Creo que es una tendencia planetaria. Somos apéndices de modelos que vienen de afuera, casi siempre. Nos cuesta definirnos y lo hacemos en función de los modelos metropolitanos. Esto se está dando en los países europeos y en Estados Unidos, no voy a repetir aquí todos los estudios que hay sobre cómo se agranda la franja entre los poquitos que tienen un montón y los muchísimos que no tienen nada.
¿De qué modo te influyó vivir fuera de El Salvador durante gran parte de tu vida?
Más allá de estas ocurrencias políticas, para un escritor es importante la distancia porque permite ver las propias realidades desde otras ópticas. Entre más lejos esté, más obligado se ve a entender cuáles son sus particularidades en términos de la región de la que procede y la lengua en la que se expresa. Eso no significa que siempre tenga que estar lejos, pero tomar distancia es importante.
¿Qué te lleva a volver a la lengua de El Salvador como materia de tu escritura?
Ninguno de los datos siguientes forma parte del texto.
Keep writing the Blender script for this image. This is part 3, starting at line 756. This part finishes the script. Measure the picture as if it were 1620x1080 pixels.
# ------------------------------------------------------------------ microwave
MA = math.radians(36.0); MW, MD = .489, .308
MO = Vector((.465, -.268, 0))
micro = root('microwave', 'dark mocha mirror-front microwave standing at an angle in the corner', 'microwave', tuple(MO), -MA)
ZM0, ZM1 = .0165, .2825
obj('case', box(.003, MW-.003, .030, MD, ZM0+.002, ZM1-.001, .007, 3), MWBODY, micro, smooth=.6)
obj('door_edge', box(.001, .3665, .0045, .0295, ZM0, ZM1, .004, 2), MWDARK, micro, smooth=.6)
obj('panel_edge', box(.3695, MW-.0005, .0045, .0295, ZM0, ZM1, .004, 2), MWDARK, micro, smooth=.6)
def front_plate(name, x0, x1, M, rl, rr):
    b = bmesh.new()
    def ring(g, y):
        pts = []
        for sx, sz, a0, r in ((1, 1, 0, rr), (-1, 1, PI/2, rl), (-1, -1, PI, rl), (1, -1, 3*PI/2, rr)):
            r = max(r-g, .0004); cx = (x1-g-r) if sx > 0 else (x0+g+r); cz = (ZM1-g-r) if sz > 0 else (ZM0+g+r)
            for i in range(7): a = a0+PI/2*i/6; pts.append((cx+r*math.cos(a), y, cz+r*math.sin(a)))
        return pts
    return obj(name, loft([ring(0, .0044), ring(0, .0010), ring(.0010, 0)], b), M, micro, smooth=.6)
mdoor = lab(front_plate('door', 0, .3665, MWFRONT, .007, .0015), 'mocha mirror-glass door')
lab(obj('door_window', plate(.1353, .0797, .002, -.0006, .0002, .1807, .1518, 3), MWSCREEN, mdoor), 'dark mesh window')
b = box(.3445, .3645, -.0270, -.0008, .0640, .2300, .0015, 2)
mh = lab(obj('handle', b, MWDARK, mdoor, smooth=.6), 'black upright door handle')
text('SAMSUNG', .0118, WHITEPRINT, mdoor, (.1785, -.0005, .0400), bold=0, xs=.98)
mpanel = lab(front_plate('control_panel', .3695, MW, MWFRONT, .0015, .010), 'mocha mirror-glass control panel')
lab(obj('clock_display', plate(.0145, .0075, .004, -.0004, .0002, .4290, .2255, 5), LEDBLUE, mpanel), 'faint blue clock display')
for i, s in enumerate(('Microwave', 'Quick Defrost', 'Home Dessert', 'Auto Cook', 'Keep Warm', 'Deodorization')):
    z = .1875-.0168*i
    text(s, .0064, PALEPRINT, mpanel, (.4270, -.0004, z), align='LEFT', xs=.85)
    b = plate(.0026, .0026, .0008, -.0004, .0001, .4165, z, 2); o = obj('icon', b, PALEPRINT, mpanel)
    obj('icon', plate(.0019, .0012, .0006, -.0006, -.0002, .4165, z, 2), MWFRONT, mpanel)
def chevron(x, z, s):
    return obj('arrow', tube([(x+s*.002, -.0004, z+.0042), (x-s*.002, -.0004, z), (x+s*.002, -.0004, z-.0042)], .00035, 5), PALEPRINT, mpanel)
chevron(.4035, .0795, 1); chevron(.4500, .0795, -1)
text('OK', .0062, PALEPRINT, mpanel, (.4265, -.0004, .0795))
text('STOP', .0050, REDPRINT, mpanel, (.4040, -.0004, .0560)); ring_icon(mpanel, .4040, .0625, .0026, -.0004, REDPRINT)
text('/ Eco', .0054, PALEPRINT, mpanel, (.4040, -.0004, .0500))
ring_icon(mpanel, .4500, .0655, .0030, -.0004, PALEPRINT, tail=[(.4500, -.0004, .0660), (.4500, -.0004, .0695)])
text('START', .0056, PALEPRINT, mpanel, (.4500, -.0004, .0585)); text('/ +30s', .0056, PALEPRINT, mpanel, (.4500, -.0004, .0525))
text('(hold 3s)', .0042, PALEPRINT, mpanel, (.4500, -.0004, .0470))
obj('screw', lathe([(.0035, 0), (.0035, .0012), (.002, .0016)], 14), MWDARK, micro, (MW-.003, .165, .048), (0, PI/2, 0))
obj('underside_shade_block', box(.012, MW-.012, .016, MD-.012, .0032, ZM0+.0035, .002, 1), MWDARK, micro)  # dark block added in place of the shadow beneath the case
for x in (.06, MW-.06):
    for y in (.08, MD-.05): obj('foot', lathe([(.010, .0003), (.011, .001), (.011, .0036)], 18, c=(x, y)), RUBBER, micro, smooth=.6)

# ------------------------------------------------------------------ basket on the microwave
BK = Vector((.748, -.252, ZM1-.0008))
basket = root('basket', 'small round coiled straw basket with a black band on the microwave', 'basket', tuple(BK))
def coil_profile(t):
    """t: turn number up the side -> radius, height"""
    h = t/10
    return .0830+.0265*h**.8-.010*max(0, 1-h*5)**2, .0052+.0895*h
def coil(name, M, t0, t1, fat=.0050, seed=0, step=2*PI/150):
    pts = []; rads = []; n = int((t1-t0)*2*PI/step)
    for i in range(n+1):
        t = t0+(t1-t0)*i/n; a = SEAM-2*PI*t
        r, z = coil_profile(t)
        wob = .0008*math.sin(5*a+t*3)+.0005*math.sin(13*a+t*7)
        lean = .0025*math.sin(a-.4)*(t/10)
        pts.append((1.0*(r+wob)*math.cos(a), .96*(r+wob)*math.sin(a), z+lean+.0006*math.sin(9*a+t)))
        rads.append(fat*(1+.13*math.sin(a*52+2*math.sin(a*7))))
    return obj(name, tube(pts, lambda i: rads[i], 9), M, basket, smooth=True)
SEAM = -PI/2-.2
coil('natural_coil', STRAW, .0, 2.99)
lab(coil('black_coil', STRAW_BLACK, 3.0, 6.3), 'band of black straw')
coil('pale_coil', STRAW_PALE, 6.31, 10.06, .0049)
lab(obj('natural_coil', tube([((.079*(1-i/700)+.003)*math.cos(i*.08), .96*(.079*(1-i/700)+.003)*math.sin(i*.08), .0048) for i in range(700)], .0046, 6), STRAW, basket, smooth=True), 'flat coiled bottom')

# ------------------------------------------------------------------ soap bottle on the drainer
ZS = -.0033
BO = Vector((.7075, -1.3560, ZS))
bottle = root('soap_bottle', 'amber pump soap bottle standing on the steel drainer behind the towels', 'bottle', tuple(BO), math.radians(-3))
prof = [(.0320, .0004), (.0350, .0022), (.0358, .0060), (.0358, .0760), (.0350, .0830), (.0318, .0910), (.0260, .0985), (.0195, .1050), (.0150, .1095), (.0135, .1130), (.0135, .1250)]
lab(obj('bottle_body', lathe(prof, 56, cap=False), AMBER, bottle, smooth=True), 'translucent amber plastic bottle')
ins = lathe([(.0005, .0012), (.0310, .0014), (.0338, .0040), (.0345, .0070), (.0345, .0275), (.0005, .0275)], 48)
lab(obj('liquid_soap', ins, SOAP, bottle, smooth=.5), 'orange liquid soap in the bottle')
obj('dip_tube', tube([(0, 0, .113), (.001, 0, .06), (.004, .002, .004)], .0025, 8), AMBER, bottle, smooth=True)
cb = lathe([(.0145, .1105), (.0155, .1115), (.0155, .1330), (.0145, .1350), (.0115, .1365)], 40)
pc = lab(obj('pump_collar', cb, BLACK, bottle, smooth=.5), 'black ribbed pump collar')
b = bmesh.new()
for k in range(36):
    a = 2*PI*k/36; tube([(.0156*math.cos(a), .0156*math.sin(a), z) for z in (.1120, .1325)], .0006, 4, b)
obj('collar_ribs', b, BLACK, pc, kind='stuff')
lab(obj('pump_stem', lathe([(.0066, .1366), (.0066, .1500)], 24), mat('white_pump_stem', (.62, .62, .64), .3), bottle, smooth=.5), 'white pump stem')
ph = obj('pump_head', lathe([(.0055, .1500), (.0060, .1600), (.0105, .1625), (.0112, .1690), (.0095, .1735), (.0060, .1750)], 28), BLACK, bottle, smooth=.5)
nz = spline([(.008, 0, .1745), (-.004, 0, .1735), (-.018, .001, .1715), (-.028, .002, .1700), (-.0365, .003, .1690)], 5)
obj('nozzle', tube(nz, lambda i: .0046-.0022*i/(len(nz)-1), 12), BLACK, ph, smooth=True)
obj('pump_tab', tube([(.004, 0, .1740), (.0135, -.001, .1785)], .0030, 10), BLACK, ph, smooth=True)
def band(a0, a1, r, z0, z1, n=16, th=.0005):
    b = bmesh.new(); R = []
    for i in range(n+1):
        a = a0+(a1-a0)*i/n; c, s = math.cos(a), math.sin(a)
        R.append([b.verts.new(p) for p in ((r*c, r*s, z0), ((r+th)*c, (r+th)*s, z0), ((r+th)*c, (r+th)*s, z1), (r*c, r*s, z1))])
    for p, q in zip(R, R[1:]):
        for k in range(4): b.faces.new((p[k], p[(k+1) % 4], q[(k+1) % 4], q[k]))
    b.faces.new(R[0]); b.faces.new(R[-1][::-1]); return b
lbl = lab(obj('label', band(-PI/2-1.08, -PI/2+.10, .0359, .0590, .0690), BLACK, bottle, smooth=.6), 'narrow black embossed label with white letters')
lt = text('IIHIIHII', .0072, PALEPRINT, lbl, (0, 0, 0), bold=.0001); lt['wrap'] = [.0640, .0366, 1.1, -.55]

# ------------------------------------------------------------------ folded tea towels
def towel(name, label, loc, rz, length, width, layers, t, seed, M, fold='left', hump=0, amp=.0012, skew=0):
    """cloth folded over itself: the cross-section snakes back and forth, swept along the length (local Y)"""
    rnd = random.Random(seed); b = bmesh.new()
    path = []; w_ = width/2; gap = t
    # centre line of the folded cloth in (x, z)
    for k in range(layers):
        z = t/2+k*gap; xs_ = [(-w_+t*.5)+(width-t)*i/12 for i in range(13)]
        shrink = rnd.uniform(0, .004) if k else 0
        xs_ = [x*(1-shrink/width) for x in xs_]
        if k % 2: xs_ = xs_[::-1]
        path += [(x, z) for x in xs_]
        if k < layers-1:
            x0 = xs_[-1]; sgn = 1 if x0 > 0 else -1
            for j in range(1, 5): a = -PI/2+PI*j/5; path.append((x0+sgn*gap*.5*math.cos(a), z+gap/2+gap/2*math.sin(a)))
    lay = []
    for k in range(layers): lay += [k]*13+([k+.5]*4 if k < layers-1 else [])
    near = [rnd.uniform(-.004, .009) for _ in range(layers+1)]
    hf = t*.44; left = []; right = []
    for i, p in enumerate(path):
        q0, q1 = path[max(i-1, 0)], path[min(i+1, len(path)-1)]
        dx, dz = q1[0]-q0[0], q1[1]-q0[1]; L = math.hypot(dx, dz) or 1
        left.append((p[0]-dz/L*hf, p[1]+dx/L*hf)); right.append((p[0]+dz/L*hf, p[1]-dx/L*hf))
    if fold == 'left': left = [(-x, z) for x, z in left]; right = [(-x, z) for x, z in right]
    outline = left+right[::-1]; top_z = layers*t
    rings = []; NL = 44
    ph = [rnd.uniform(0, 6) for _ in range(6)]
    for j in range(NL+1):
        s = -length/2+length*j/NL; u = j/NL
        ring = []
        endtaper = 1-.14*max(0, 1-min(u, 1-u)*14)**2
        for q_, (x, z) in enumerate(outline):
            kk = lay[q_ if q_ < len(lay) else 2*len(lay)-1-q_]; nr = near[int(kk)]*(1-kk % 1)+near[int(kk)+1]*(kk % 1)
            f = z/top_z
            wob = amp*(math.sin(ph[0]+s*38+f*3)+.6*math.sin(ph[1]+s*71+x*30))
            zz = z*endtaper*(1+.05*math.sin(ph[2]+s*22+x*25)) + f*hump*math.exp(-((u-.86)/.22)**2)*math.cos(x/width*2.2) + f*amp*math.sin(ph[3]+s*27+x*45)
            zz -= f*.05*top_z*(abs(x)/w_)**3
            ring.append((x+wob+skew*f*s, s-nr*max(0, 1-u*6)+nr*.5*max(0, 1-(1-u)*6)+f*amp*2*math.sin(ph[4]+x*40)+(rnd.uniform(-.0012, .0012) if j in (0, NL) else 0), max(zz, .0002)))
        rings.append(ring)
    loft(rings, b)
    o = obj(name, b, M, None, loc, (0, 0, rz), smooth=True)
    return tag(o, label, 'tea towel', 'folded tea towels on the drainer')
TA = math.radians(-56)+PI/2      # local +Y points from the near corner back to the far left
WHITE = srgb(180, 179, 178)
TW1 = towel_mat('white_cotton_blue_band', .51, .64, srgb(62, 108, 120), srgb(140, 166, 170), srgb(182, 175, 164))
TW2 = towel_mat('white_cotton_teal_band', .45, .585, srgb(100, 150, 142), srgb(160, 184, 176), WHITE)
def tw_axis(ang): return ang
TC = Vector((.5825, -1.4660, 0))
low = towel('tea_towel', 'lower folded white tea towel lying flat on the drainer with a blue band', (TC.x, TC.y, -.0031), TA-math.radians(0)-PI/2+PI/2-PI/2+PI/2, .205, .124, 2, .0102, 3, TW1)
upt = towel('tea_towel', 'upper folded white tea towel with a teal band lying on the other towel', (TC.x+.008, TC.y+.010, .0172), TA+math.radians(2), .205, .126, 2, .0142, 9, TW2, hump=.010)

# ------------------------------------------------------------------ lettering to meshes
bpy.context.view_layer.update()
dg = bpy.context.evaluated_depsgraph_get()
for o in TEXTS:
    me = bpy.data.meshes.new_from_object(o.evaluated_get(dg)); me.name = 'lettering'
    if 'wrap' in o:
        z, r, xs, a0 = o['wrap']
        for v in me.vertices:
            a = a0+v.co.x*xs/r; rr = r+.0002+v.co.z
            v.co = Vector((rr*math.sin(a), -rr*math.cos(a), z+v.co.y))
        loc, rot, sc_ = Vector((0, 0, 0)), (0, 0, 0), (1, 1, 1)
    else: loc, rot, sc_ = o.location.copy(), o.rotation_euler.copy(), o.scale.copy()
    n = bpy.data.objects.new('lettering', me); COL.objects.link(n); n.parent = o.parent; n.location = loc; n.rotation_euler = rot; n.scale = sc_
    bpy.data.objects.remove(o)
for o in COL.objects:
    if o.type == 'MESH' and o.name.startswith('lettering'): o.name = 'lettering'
Más allá de que me lo proponga o no, las señas de identidad son las señas de identidad. Una visión del mundo necesita una lengua. Uno no ve el mundo si no es a través de la lengua, por lo menos si quiere dar esa visión a otro. Por ejemplo, no puedo hacer que un personaje salvadoreño de la naturaleza de los que aparecen en mis libros hable en términos de corrección política como si fuera un nórdico. Hay personas que se expresan como les viene, porque culturalmente no tienen ese concepto de la corrección. Eso forma parte de lo que les ocurre a Aragón y Zeledón [personajes de Moronga] en Estados Unidos. Aragón aparenta, pero por dentro sigue pensando como antes. En cambio, Zeledón no quiere pensar. Su silencio es su expresión de las furias clásicas que se cobran los crímenes de sangre. Y tiene que purgar su crimen como lo purgó Orestes.
¿ Las maneras de reaccionar de tus personajes dicen que, si bien la política atraviesa la vida privada, no la define?
Cada personaje se posiciona de manera diferente frente a los conflictos. Ya se trate de enfrentar una crisis revolucionaria o enfrentar la adaptación a una cultura que no es la propia, las reacciones son distintas. Y la carga que cada uno trae en su memoria y su forma de ser determina las percepciones internas. Vemos el mundo de acuerdo con la estructura mental que cada uno tiene. Creo que en la literatura, en buena medida, trabajamos con lo invisible, con lo que no se ve; con lo que se piensa y lo que se siente. Lo que agarramos con los sentidos es lo evidente. Por eso, entre más tiempo pasas en la pantalla o con los audífonos, menos lees. Una cosa es lo que llega directo por los sentidos y otra cosa es la literatura, que si bien te entra por el sentido de la vista, a lo que apunta es a la interioridad del ser humano. Les habla a sus grandes contradicciones, sus paradojas, sus desgarros, sus incoherencias absolutas; a la cantidad de seres que viven en cada ser.